*SHORT PROBLEM*
Count every line that has "scene" in it and give the total, nothing more.

*DATASET ROWS*
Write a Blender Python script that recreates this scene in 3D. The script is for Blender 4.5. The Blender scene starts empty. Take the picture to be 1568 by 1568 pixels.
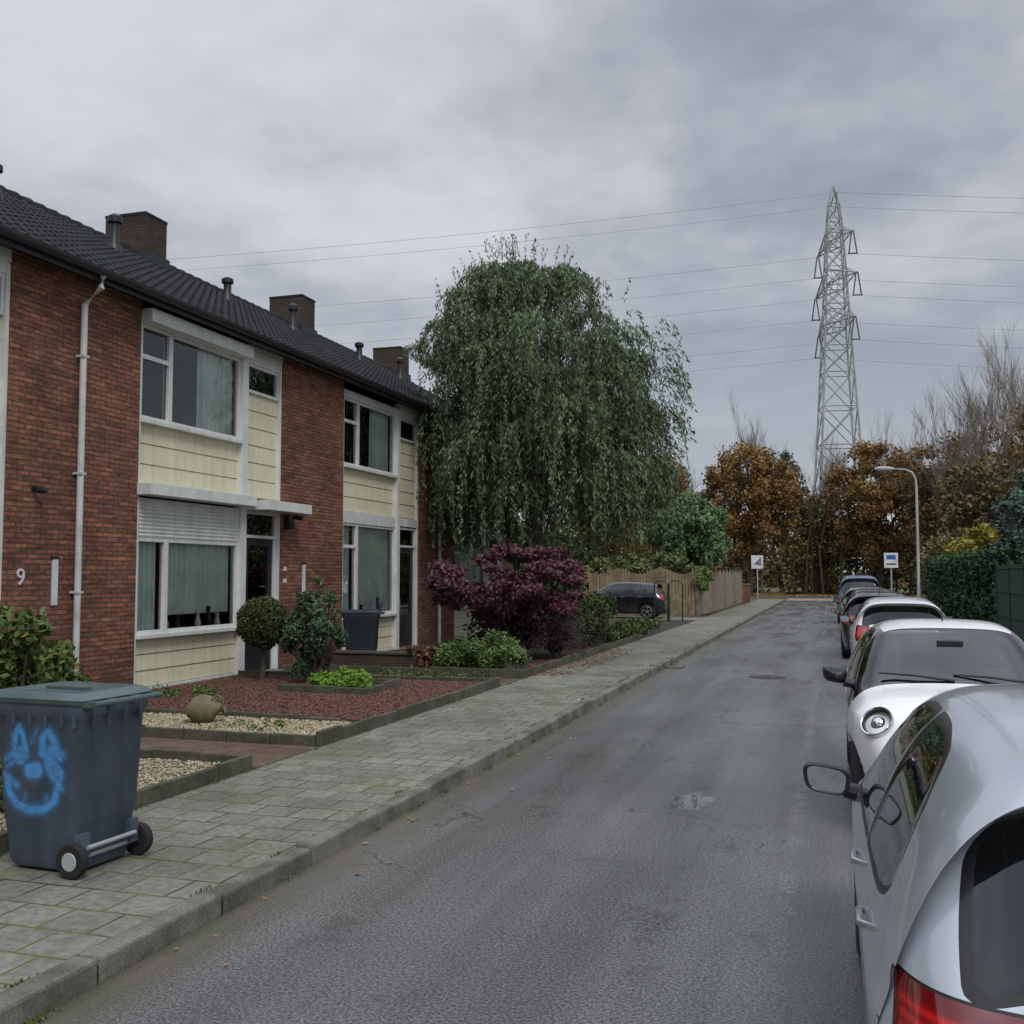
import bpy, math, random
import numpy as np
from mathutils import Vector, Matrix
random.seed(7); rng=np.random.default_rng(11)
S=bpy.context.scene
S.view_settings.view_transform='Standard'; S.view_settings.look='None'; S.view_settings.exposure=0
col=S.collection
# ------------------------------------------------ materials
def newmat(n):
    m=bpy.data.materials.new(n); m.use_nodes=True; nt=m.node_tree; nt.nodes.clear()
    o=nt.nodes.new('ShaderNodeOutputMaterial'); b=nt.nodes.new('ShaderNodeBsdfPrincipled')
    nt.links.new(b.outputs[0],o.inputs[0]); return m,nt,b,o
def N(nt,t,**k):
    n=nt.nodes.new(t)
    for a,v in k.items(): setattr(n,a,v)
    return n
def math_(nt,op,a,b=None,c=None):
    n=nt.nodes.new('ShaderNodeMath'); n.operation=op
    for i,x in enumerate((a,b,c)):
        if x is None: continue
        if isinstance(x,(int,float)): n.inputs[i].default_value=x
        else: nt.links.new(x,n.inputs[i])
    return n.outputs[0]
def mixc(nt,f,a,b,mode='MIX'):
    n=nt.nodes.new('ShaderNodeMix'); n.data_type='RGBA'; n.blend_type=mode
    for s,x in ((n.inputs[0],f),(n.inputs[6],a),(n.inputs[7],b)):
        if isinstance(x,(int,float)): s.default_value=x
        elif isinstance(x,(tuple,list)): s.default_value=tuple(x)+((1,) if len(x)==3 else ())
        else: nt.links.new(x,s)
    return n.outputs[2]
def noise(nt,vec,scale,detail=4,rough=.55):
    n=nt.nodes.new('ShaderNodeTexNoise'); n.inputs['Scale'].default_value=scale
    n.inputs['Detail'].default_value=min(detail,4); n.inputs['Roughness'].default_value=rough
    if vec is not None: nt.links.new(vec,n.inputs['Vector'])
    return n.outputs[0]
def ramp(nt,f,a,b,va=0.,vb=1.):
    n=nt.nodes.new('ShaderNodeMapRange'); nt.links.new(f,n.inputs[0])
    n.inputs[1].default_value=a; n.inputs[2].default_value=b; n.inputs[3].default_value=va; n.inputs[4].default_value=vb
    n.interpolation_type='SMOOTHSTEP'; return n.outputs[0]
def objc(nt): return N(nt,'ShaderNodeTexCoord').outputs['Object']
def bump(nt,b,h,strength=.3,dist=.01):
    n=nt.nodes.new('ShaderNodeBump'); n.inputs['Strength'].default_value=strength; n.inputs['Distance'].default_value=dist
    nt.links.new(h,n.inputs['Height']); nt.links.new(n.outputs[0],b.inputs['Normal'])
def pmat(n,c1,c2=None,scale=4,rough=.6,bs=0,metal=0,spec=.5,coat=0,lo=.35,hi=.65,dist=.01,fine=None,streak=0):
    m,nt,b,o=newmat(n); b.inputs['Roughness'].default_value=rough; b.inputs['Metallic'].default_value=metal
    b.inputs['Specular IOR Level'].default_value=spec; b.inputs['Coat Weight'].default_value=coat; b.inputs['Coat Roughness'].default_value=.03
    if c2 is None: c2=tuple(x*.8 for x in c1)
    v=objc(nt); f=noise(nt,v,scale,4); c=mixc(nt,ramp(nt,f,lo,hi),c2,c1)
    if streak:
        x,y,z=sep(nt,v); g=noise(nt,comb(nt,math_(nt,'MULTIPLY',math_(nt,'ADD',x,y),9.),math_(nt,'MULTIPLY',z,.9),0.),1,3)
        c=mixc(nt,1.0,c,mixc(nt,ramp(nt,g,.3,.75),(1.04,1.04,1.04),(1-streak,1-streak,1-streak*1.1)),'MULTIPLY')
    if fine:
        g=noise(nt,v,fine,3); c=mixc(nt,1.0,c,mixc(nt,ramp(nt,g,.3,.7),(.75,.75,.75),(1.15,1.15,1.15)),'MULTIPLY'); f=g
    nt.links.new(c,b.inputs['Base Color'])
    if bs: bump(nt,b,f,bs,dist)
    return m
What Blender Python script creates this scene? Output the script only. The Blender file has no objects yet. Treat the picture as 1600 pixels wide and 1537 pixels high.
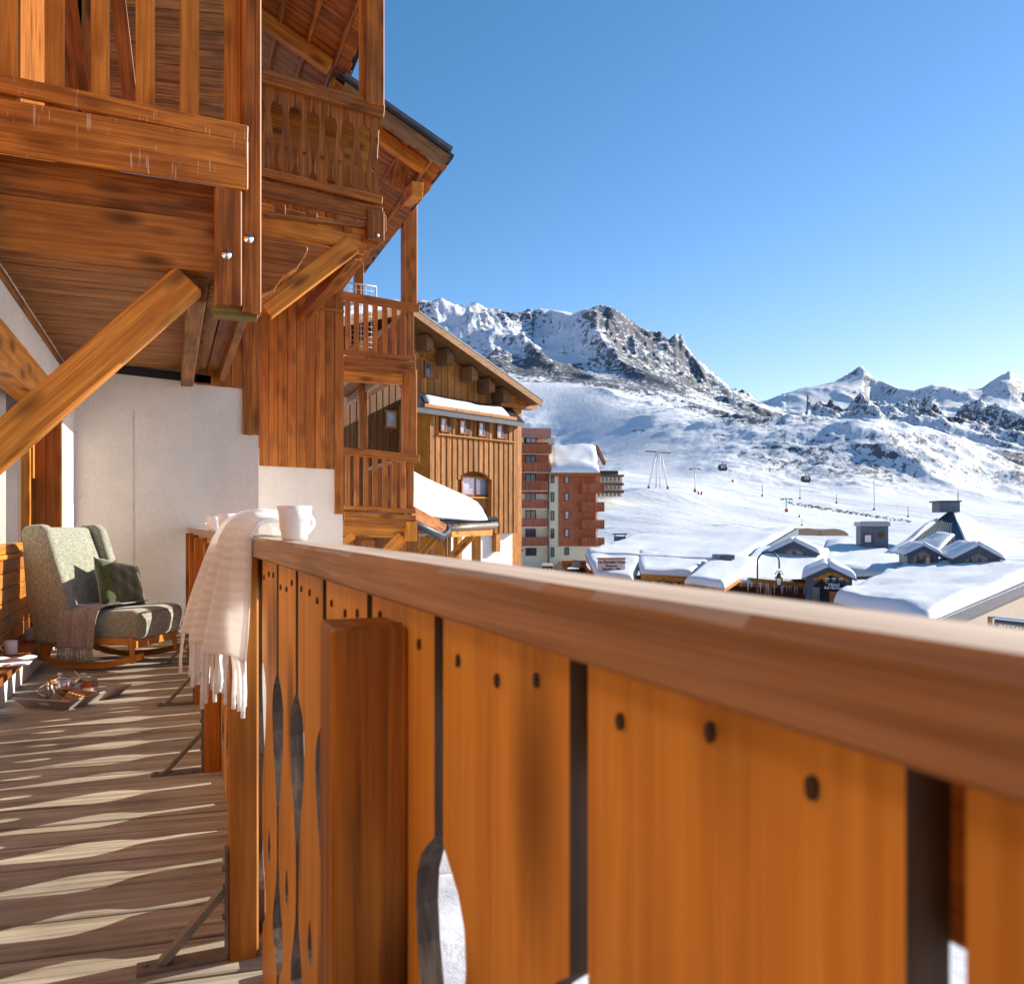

*RESULT BELOW*
3